Recorded data –
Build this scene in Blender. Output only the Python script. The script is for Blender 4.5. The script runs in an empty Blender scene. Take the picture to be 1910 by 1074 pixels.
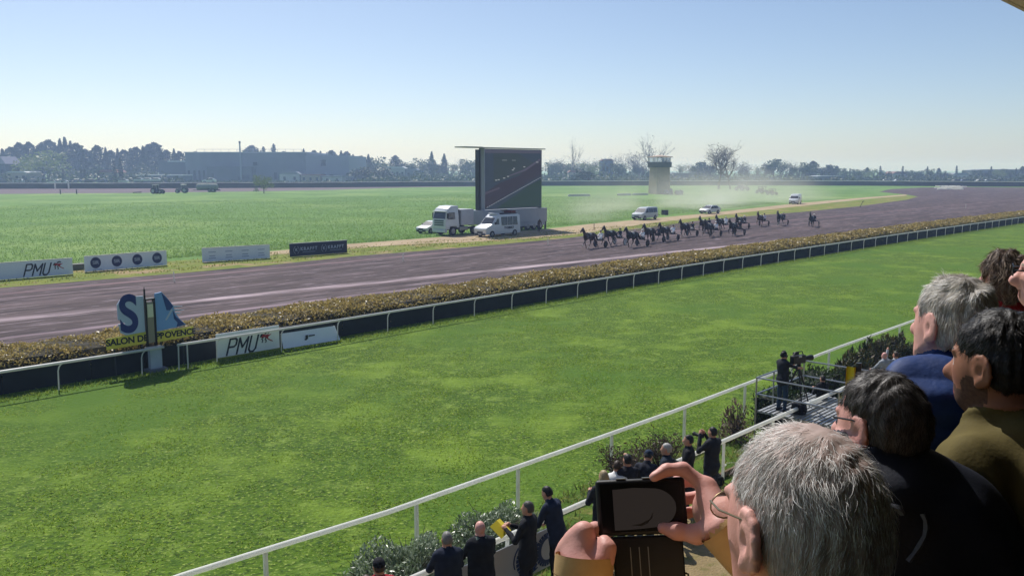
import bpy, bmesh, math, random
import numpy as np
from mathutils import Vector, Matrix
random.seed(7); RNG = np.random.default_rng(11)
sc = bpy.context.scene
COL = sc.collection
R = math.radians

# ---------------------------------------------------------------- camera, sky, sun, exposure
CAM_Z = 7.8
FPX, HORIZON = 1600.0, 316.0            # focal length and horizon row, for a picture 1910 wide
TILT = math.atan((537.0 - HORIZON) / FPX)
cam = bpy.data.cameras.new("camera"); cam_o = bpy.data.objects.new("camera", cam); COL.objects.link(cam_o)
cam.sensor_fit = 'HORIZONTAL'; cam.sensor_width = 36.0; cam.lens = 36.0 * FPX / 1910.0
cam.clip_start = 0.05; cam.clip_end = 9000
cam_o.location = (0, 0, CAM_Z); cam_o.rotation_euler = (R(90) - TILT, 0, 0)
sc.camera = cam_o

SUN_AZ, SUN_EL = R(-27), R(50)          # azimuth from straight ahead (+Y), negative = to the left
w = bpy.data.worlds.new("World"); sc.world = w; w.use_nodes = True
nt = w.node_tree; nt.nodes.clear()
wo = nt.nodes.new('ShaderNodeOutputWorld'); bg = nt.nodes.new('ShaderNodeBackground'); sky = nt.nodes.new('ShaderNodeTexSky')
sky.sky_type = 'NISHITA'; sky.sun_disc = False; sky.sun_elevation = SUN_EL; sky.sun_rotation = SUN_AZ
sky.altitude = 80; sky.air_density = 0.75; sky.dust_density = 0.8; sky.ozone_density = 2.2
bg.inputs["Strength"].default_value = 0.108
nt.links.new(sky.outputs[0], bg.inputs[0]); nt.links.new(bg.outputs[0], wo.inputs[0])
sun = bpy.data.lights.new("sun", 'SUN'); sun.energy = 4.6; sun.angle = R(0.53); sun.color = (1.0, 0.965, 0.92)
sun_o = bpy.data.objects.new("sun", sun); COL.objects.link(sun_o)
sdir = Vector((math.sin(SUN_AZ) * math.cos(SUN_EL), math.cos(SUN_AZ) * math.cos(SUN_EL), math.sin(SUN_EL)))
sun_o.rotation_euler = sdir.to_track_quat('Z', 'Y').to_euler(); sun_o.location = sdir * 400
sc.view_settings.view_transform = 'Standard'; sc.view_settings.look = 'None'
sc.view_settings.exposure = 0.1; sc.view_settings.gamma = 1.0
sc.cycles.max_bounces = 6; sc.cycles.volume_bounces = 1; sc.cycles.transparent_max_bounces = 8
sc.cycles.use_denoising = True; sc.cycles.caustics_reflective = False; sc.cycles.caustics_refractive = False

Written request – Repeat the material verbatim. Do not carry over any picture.

Response –
Build this scene in Blender. Output only the Python script. The script is for Blender 4.5. The script runs in an empty Blender scene. Take the picture to be 1910 by 1074 pixels.
import bpy, bmesh, math, random
import numpy as np
from mathutils import Vector, Matrix
random.seed(7); RNG = np.random.default_rng(11)
sc = bpy.context.scene
COL = sc.collection
R = math.radians

# ---------------------------------------------------------------- camera, sky, sun, exposure
CAM_Z = 7.8
FPX, HORIZON = 1600.0, 316.0            # focal length and horizon row, for a picture 1910 wide
TILT = math.atan((537.0 - HORIZON) / FPX)
cam = bpy.data.cameras.new("camera"); cam_o = bpy.data.objects.new("camera", cam); COL.objects.link(cam_o)
cam.sensor_fit = 'HORIZONTAL'; cam.sensor_width = 36.0; cam.lens = 36.0 * FPX / 1910.0
cam.clip_start = 0.05; cam.clip_end = 9000
cam_o.location = (0, 0, CAM_Z); cam_o.rotation_euler = (R(90) - TILT, 0, 0)
sc.camera = cam_o

SUN_AZ, SUN_EL = R(-27), R(50)          # azimuth from straight ahead (+Y), negative = to the left
w = bpy.data.worlds.new("World"); sc.world = w; w.use_nodes = True
nt = w.node_tree; nt.nodes.clear()
wo = nt.nodes.new('ShaderNodeOutputWorld'); bg = nt.nodes.new('ShaderNodeBackground'); sky = nt.nodes.new('ShaderNodeTexSky')
sky.sky_type = 'NISHITA'; sky.sun_disc = False; sky.sun_elevation = SUN_EL; sky.sun_rotation = SUN_AZ
sky.altitude = 80; sky.air_density = 0.75; sky.dust_density = 0.8; sky.ozone_density = 2.2
bg.inputs["Strength"].default_value = 0.108
nt.links.new(sky.outputs[0], bg.inputs[0]); nt.links.new(bg.outputs[0], wo.inputs[0])
sun = bpy.data.lights.new("sun", 'SUN'); sun.energy = 4.6; sun.angle = R(0.53); sun.color = (1.0, 0.965, 0.92)
sun_o = bpy.data.objects.new("sun", sun); COL.objects.link(sun_o)
sdir = Vector((math.sin(SUN_AZ) * math.cos(SUN_EL), math.cos(SUN_AZ) * math.cos(SUN_EL), math.sin(SUN_EL)))
sun_o.rotation_euler = sdir.to_track_quat('Z', 'Y').to_euler(); sun_o.location = sdir * 400
sc.view_settings.view_transform = 'Standard'; sc.view_settings.look = 'None'
sc.view_settings.exposure = 0.1; sc.view_settings.gamma = 1.0
sc.cycles.max_bounces = 6; sc.cycles.volume_bounces = 1; sc.cycles.transparent_max_bounces = 8
sc.cycles.use_denoising = True; sc.cycles.caustics_reflective = False; sc.cycles.caustics_refractive = False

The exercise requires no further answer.